2006: The Year in Business

ByABC News
December 18, 2006, 5:52 PM

Dec. 19, 2006 — -- The business world saw a variety of dramas play out during the last 12 months -- from a venerable tech company spying on its employees to one of the world's richest men pledging billions to charity.

Indeed, there was no shortage of story lines in 2006.

American automakers struggled to handle the rise of foreign competition, and the real estate market finally saw a downturn after years of prosperity.

Despite a calendar littered with bad news and scandal at several prominent American companies, the year ended with stock markets completing the rebound from the post-Sept. 11 crash -- setting new record highs in the Dow Jones industrial average and giving investors hope for an even better 2007.

Here's a quick refresher of the most compelling news stories from the world of business in 2006:

Pssst. Wanna buy some phone records? Hewlett Packard, one of the world's largest tech companies, did just that during 2006 and got embroiled in a controversy that landed on Capitol Hill and led to the ouster of several top executives.

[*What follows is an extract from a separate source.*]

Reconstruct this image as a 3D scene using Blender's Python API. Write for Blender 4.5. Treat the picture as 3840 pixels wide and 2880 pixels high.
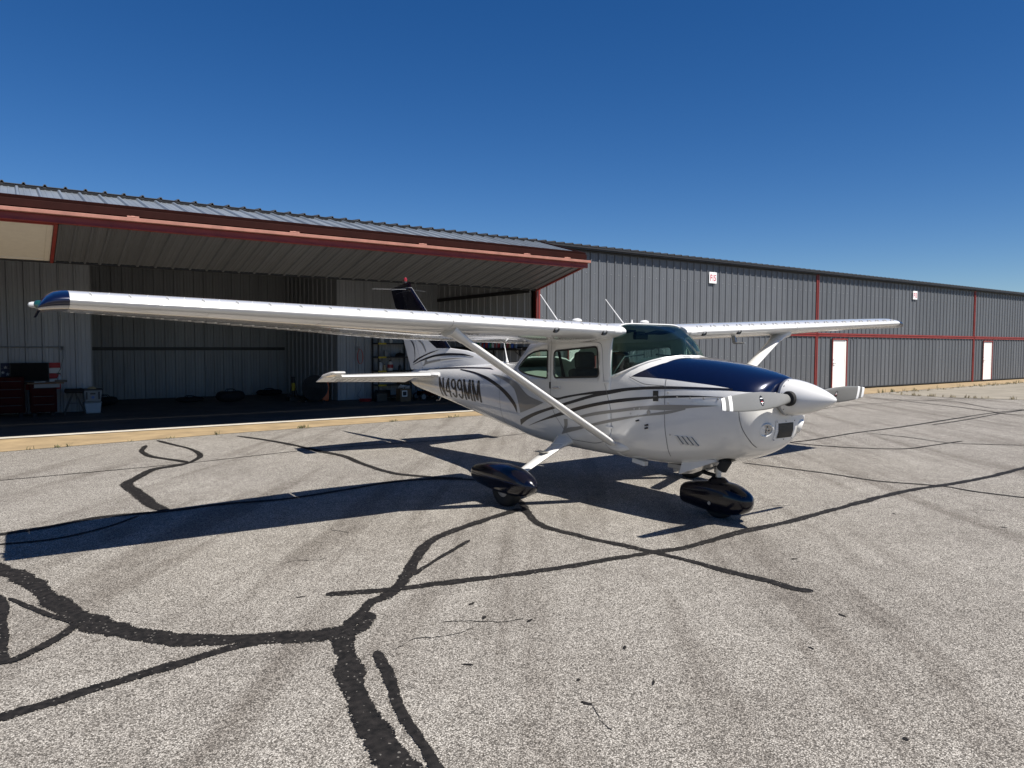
import bpy, bmesh, math, random
import numpy as np
from mathutils import Vector, Matrix
from mathutils.geometry import delaunay_2d_cdt
random.seed(7)
R = math.radians
for o in list(bpy.data.objects): bpy.data.objects.remove(o)
scene = bpy.context.scene
col = scene.collection

# ------------------------------------------------------------------ camera, sky, sun, exposure
# world axes: X along the hangar front (to the right), Y into the hangar, Z up; origin under the aeroplane's main axle
cam_d = bpy.data.cameras.new('camera'); cam = bpy.data.objects.new('camera', cam_d); col.objects.link(cam)
yaw, pit, rol = 2.53090670, -0.0520375059, 0.00217713
fw = Vector((math.cos(pit)*math.sin(yaw), -math.cos(pit)*math.cos(yaw), math.sin(pit)))
rt = Vector((-math.cos(yaw), -math.sin(yaw), 0)); up = rt.cross(fw)
rt2 = math.cos(rol)*rt + math.sin(rol)*up; up2 = -math.sin(rol)*rt + math.cos(rol)*up
M = Matrix((rt2, up2, -fw)).transposed().to_4x4(); M.translation = Vector((-5.62487, -6.115447, 1.655216))
cam.matrix_world = M
cam_d.sensor_width = 36; cam_d.lens = 2682.954/3840*36; cam_d.clip_end = 2000; cam_d.clip_start = .05
scene.camera = cam
SUN = Vector((.125, -.6103, 1)).normalized()
SUN_EL = math.asin(SUN.z); SUN_ROT = math.atan2(SUN.x, SUN.y)
world = bpy.data.worlds.new('World'); scene.world = world; world.use_nodes = True
wn = world.node_tree.nodes; wl = world.node_tree.links
bg = wn['Background']; sky = wn.new('ShaderNodeTexSky'); sky.sky_type = 'NISHITA'; sky.sun_disc = False
sky.sun_elevation = SUN_EL; sky.sun_rotation = SUN_ROT; sky.altitude = 1200; sky.air_density = 1.0; sky.dust_density = .05; sky.ozone_density = 4.5
hs_ = wn.new('ShaderNodeHueSaturation'); hs_.inputs['Saturation'].default_value = 1.30; hs_.inputs['Hue'].default_value = .508; wl.new(sky.outputs[0], hs_.inputs['Color']); wl.new(hs_.outputs[0], bg.inputs[0]); bg.inputs[1].default_value = .057
sd = bpy.data.lights.new('sun', 'SUN'); so = bpy.data.objects.new('sun', sd); col.objects.link(so)
sd.energy = 5.0; sd.angle = R(.53); sd.color = (1, .95, .88)
so.rotation_euler = (-SUN).to_track_quat('-Z', 'Y').to_euler()
vs = scene.view_settings; vs.view_transform = 'Standard'; vs.look = 'None'; vs.exposure = .66; vs.gamma = 1; vs.use_curve_mapping = False
scene.render.resolution_x = 1024; scene.render.resolution_y = 768

# ------------------------------------------------------------------ materials
def sock(n, *names):
    for k in names:
        if k in n.inputs: return n.inputs[k]
def mat(name, c, rough=.5, metal=0, coat=0, spec=None, var=0, vscale=8, bump=0, bscale=60, dirt=None, emit=0, objvar=0):
    m = bpy.data.materials.new(name); m.use_nodes = True
    nt = m.node_tree; b = nt.nodes['Principled BSDF']
    b.inputs['Base Color'].default_value = (*c, 1); b.inputs['Roughness'].default_value = rough; b.inputs['Metallic'].default_value = metal
    if coat: b.inputs['Coat Weight'].default_value = coat; b.inputs['Coat Roughness'].default_value = .03
    if spec is not None: b.inputs['Specular IOR Level'].default_value = spec
    if emit: b.inputs['Emission Color'].default_value = (*c, 1); b.inputs['Emission Strength'].default_value = emit
    if var or bump:
        tc = nt.nodes.new('ShaderNodeTexCoord')
    if var:
        n = nt.nodes.new('ShaderNodeTexNoise'); n.inputs['Scale'].default_value = vscale; n.inputs['Detail'].default_value = 5; n.inputs['Roughness'].default_value = .6
        nt.links.new(tc.outputs['Object'], n.inputs['Vector'])
        r = nt.nodes.new('ShaderNodeValToRGB'); r.color_ramp.elements[0].position = .3; r.color_ramp.elements[1].position = .7
        d = dirt or tuple(x*(1-var) for x in c)
        r.color_ramp.elements[0].color = (*d, 1); r.color_ramp.elements[1].color = (*[min(1, x*(1+var*.5)) for x in c], 1)
        nt.links.new(n.outputs['Fac'], r.inputs['Fac']); nt.links.new(r.outputs['Color'], b.inputs['Base Color'])
        mr = nt.nodes.new('ShaderNodeMapRange'); mr.inputs['To Min'].default_value = rough*1.15; mr.inputs['To Max'].default_value = rough*.85
        nt.links.new(n.outputs['Fac'], mr.inputs['Value']); nt.links.new(mr.outputs['Result'], b.inputs['Roughness'])
    if objvar:      # every sheet of metal has its own tone, with faint vertical streaks
        oi = nt.nodes.new('ShaderNodeObjectInfo'); mr2 = nt.nodes.new('ShaderNodeMapRange'); mr2.inputs['To Min'].default_value = 1-objvar; mr2.inputs['To Max'].default_value = 1+objvar; nt.links.new(oi.outputs['Random'], mr2.inputs['Value'])
        tcs = nt.nodes.new('ShaderNodeTexCoord'); mps = nt.nodes.new('ShaderNodeMapping'); mps.inputs['Scale'].default_value = (9, 9, .6); nt.links.new(tcs.outputs['Object'], mps.inputs['Vector']); nt.links.new(oi.outputs['Location'], mps.inputs['Location'])
        ns = nt.nodes.new('ShaderNodeTexNoise'); ns.inputs['Scale'].default_value = 1; ns.inputs['Detail'].default_value = 4; nt.links.new(mps.outputs[0], ns.inputs['Vector'])
        mr3 = nt.nodes.new('ShaderNodeMapRange'); mr3.inputs['From Min'].default_value = .3; mr3.inputs['From Max'].default_value = .7; mr3.inputs['To Min'].default_value = .90; mr3.inputs['To Max'].default_value = 1.06; nt.links.new(ns.outputs['Fac'], mr3.inputs['Value'])
        mm = nt.nodes.new('ShaderNodeMath'); mm.operation = 'MULTIPLY'; nt.links.new(mr2.outputs[0], mm.inputs[0]); nt.links.new(mr3.outputs[0], mm.inputs[1])
        hv = nt.nodes.new('ShaderNodeHueSaturation'); nt.links.new(r.outputs['Color'], hv.inputs['Color']); nt.links.new(mm.outputs[0], hv.inputs['Value']); nt.links.new(hv.outputs[0], b.inputs['Base Color'])
    if bump:
        n2 = nt.nodes.new('ShaderNodeTexNoise'); n2.inputs['Scale'].default_value = bscale; n2.inputs['Detail'].default_value = 4
        nt.links.new(tc.outputs['Object'], n2.inputs['Vector'])
        bp = nt.nodes.new('ShaderNodeBump'); bp.inputs['Strength'].default_value = bump; bp.inputs['Distance'].default_value = .01
        nt.links.new(n2.outputs['Fac'], bp.inputs['Height']); nt.links.new(bp.outputs['Normal'], b.inputs['Normal'])
    return m
def glass(name, tint, refl=1.0, rough=.02):
    m = bpy.data.materials.new(name); m.use_nodes = True; nt = m.node_tree; nt.nodes.clear()
    out = nt.nodes.new('ShaderNodeOutputMaterial'); mx = nt.nodes.new('ShaderNodeMixShader')
    tr = nt.nodes.new('ShaderNodeBsdfTransparent'); tr.inputs[0].default_value = (*tint, 1)
    gl = nt.nodes.new('ShaderNodeBsdfGlossy'); gl.inputs['Roughness'].default_value = rough
    fr = nt.nodes.new('ShaderNodeFresnel'); fr.inputs['IOR'].default_value = 1.5
    ml = nt.nodes.new('ShaderNodeMath'); ml.operation = 'MULTIPLY'; ml.inputs[1].default_value = refl
    nt.links.new(fr.outputs[0], ml.inputs[0]); nt.links.new(ml.outputs[0], mx.inputs[0])
    nt.links.new(tr.outputs[0], mx.inputs[1]); nt.links.new(gl.outputs[0], mx.inputs[2]); nt.links.new(mx.outputs[0], out.inputs[0])
    return m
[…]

HP was trying to figure out how secret board discussions were ending up on the front page. The company hired private investigators to pose as company officials and journalists to obtain cell phone records hoping to find the leak.

HP ended up agreeing to pay a fine of $14.5 million to settle civil claims with the state of California.

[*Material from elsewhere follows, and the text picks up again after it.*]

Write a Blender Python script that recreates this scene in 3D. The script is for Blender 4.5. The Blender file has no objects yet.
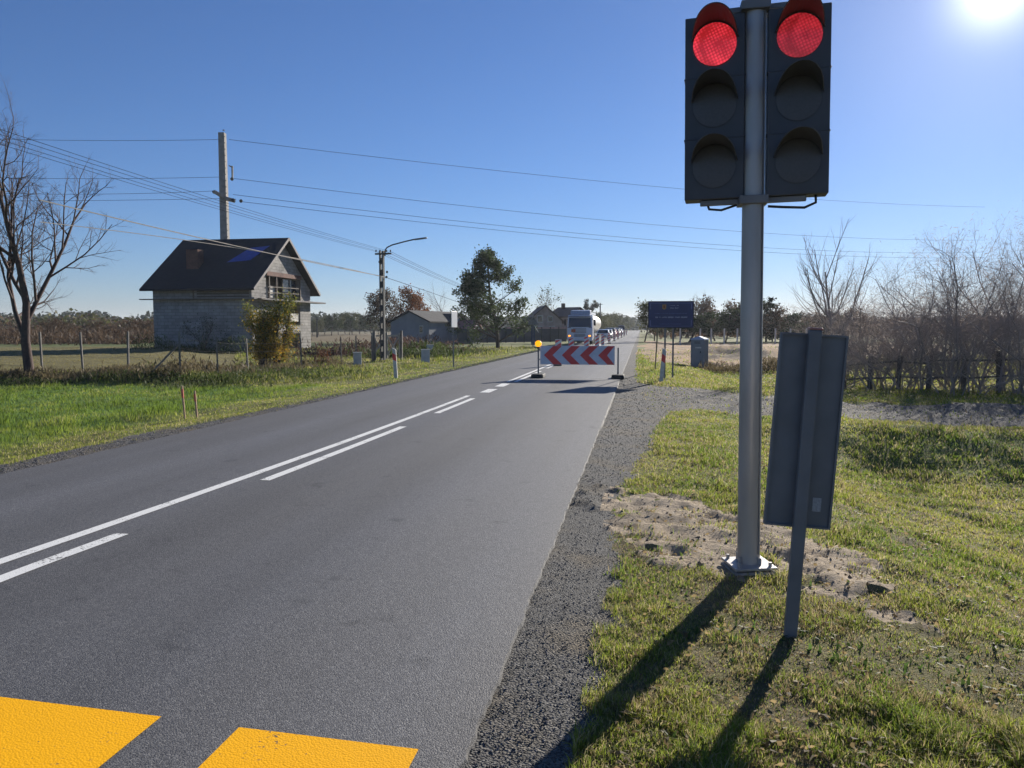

Some of the investigators and chairwoman Patricia Dunn ended up facing criminal indictments. HP can take credit for introducing the nation to the ominous-sounding word "pretext."

The 2006 calendar year will be remembered as the return of the buyers market in residential real estate. At the start of the year, analysts had been consistently predicting a downturn in the housing market, but it hadn't come to be.

Prices for new and pre-owned homes were on the plus side for 2005 -- high single-digit growth -- and people were still buying.

Midway through 2006, though, buyer interest dried up, forcing builders to start tacking on exorbitant incentives to buy and pre-owned home sellers to drop their prices.